16 December 2013

Rabba bar bar Chana and the Arabian Nights

Rabbi Geometry once mentioned a Gemara about a sea where metal nails fly out of ships.Say, said I, that sounds familiar. There is a sea like that in the story of the "Third Calender" in the Arabian Nights.

The Nights were set in writing c. 1450, but they are set in Baghdad under the Abbasid Caliphate in, oh, the 700's.

 It occurred to me the other day that the yeshivos of Sura and Pumbedisa were for a time located in the exact same time and place as the Arabian Nights -- occasionally one turned up in Baghdad itself -- so I dug my copy out of the basement to see if I could find any Gaonim wandering around in the perfumed gardens of Caliph Haroun al-Raschid.

While I was there, I got distracted: the stories of Sinbad the Sailor are so famous, and I never read them... so I read the first one.

HA HA HA HA HA.

The first voyage of Sinbad the Sailor -- or at least the nut of it -- is taken almost verbatim from the story of Rabba bar bar Chana and the whale fish, on Bava Basra 73b.

(Once upon a time, says Rabba bar bar Chana, he and some others went a-sailing on a ship, and saw what appeared to be a mossy island. They disembarked and began to cook a meal on it... but it was really a whale; and, feeling the heat of the cooking fire, it rolled over; and had they not been close to the boat, they would have drowned.
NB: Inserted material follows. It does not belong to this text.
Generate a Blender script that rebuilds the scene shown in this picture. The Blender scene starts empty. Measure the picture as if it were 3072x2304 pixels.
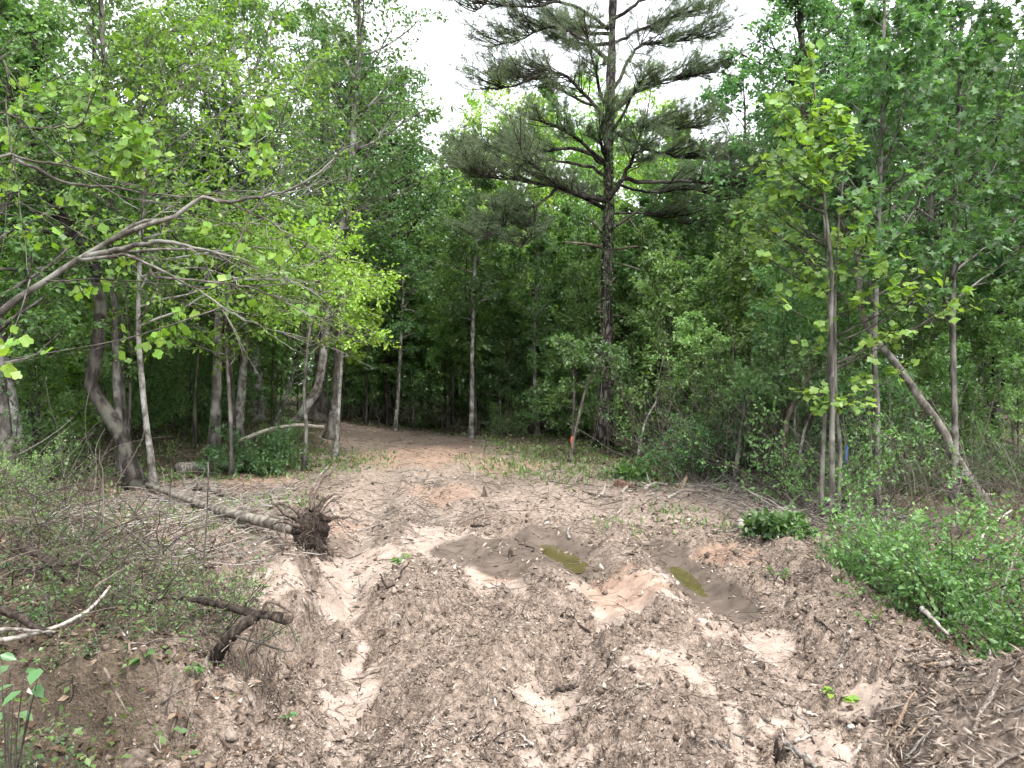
import bpy, math, random
import numpy as np

# ------------------------------------------------------------------ camera, sky, sun, exposure
sc = bpy.context.scene
COL = sc.collection
FPX, CZ = 769.0, 1.6                      # focal length in pixels of a 1024-wide frame, eye height
cam_d = bpy.data.cameras.new('camera'); cam = bpy.data.objects.new('camera', cam_d)
COL.objects.link(cam); sc.camera = cam
cam_d.sensor_width = 36.0; cam_d.lens = 36.0 * FPX / 1024.0
cam_d.clip_start = 0.05; cam_d.clip_end = 2000
cam.location = (0, 0, CZ); cam.rotation_euler = (math.radians(90), 0, 0)

SUN_EL, SUN_AZ = math.radians(62), math.radians(150)   # azimuth clockwise from +Y
world = bpy.data.worlds.new('World'); sc.world = world; world.use_nodes = True
wn, wl = world.node_tree.nodes, world.node_tree.links
wn.clear()
sky = wn.new('ShaderNodeTexSky'); sky.sky_type = 'NISHITA'; sky.sun_disc = False
sky.sun_elevation = SUN_EL; sky.sun_rotation = SUN_AZ
sky.air_density = 1.0; sky.dust_density = 1.5; sky.ozone_density = 1.0
hs = wn.new('ShaderNodeHueSaturation'); hs.inputs['Saturation'].default_value = 0.16   # overcast: nearly white cloud deck
bg = wn.new('ShaderNodeBackground'); bg.inputs['Strength'].default_value = 0.15
wo = wn.new('ShaderNodeOutputWorld')
world.cycles.sampling_method = 'MANUAL'; world.cycles.sample_map_resolution = 256
wl.new(sky.outputs[0], hs.inputs['Color']); wl.new(hs.outputs[0], bg.inputs[0]); wl.new(bg.outputs[0], wo.inputs[0])

sun_d = bpy.data.lights.new('sun', 'SUN'); sun = bpy.data.objects.new('sun', sun_d); COL.objects.link(sun)
sun_d.energy = 1.4; sun_d.angle = math.radians(25); sun_d.color = (1.0, 0.97, 0.92)
sun.rotation_euler = (math.pi / 2 - SUN_EL, 0, math.pi - SUN_AZ)
sun.location = (0, 0, 30)
sc.view_settings.view_transform = 'Standard'; sc.view_settings.look = 'None'
sc.view_settings.gamma = 1.0; sc.view_settings.use_curve_mapping = False
sc.view_settings.exposure = 2.2
cy = sc.cycles
cy.max_bounces = 5; cy.diffuse_bounces = 4; cy.glossy_bounces = 1; cy.transmission_bounces = 3
cy.transparent_max_bounces = 4; cy.caustics_reflective = False; cy.caustics_refractive = False
cy.use_adaptive_sampling = True; cy.adaptive_threshold = 0.03; cy.adaptive_min_samples = 16
cy.use_denoising = True; cy.denoiser = 'OPENIMAGEDENOISE'
sc.render.film_transparent = False

# ------------------------------------------------------------------ helpers
RNG = np.random.default_rng(7)
UP = np.array([0., 0., 1.])

def norm(a):
    return a / np.maximum(np.linalg.norm(a, axis=-1, keepdims=True), 1e-9)

def sstep(x, a, b):
    t = np.clip((x - a) / (b - a), 0, 1)
    return t * t * (3 - 2 * t)

_PT = {}
def perlin(x, y, seed=0):
    if seed not in _PT:
        rs = np.random.RandomState(seed + 11); g = rs.rand(256) * 2 * np.pi
        _PT[seed] = (rs.permutation(256), np.cos(g), np.sin(g))
    perm, gx, gy = _PT[seed]
    xi = np.floor(x).astype(np.int64); yi = np.floor(y).astype(np.int64)
    xf = x - xi; yf = y - yi
    u = xf * xf * xf * (xf * (xf * 6 - 15) + 10); v = yf * yf * yf * (yf * (yf * 6 - 15) + 10)
    def gr(ix, iy, fx, fy):
        h = perm[(perm[ix & 255] + iy) & 255]
        return gx[h] * fx + gy[h] * fy
    a = gr(xi, yi, xf, yf); b = gr(xi + 1, yi, xf - 1, yf)
    c = gr(xi, yi + 1, xf, yf - 1); d = gr(xi + 1, yi + 1, xf - 1, yf - 1)
    return ((a + u * (b - a)) + v * ((c + u * (d - c)) - (a + u * (b - a)))) * 1.5

def link(o, parent=None):
    COL.objects.link(o)
    if parent is not None:
        o.parent = parent
    return o

def tag(o, label=None, cat=None, group=None, kind=None):
    if label: o['label'] = label
    if cat: o['category'] = cat
    if group: o['group'] = group
    if kind: o['kind'] = kind
    return o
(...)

The first time I heard this story, it was explained as a metaphor for Jewish history: we land on what looks like a safe kingdom to live in... but we better stick close with the Torah!)

Fancy meeting you here!
In the end, I did not find any mention of contemporary Jewish society in the Nights (I only skimmed the Victorian children's version); but it is obvious that there was Jewish influence on them here and there.